Kindred spirits

May 18, 1981

One day as I was cycling over the four-lane highway to the school where I teach Romantic poetry, I saw in the road ahead a small lump -- which two seconds later turned out to be a bird. I whizzed past in my usual civilized hurry, but before I had gone another 25 yards, something made me stop. I pulled over, laid my bike down, and, dodging cars and motorcycles, walked back to the bird.

It was simply sitting there in the middle of the highway, a lovely meadowlark , a young bird, out of nest, but not quite of survival age.

As I stood there, a delivery truck came over the rise, but when I waved the truck around, the driver pulled over and got out.By that time I had picked up the meadowlark, pleased that it was not injured. It trembled in my hand, but did not otherwise move or seek to escape. Perhaps it knew instinctively that it was not really caught. At any rate, I decided to walk over to the edge of the woods and set the bird free by placing it on the ground in a thicket.

Just as I was settling the bird, the truck driver who had stopped came over to see what was up.

"Yeah," he said, after i told him what had happened, "I saw a turtle back a ways."

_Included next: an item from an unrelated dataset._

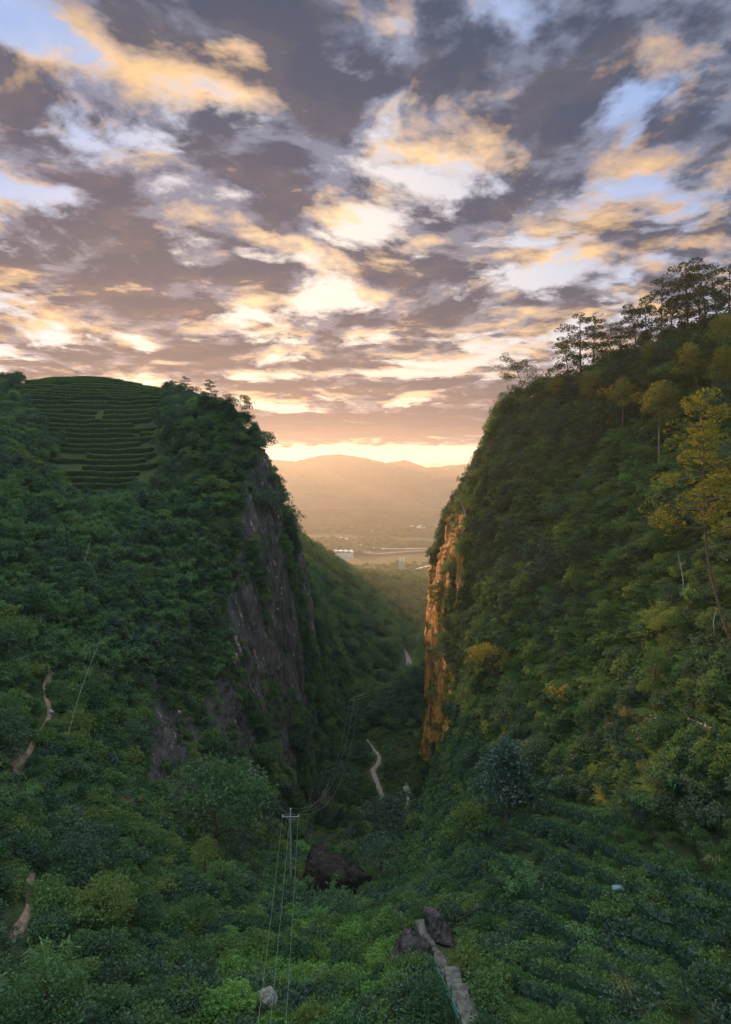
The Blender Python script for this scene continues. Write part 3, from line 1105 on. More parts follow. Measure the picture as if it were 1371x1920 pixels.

"Did you run over it?" I asked.

"Naw."

And he returned to his truck, opened the cab door, and reappeared to my astonishment with a turtle. He placed it in the woods with my meadowlark.

"Goodbye," I said, deeply touched by this chance encounter.

"S'long, mister," he replied.

I have the feeling we were both speechless at that point, for we went our separate ways without another word.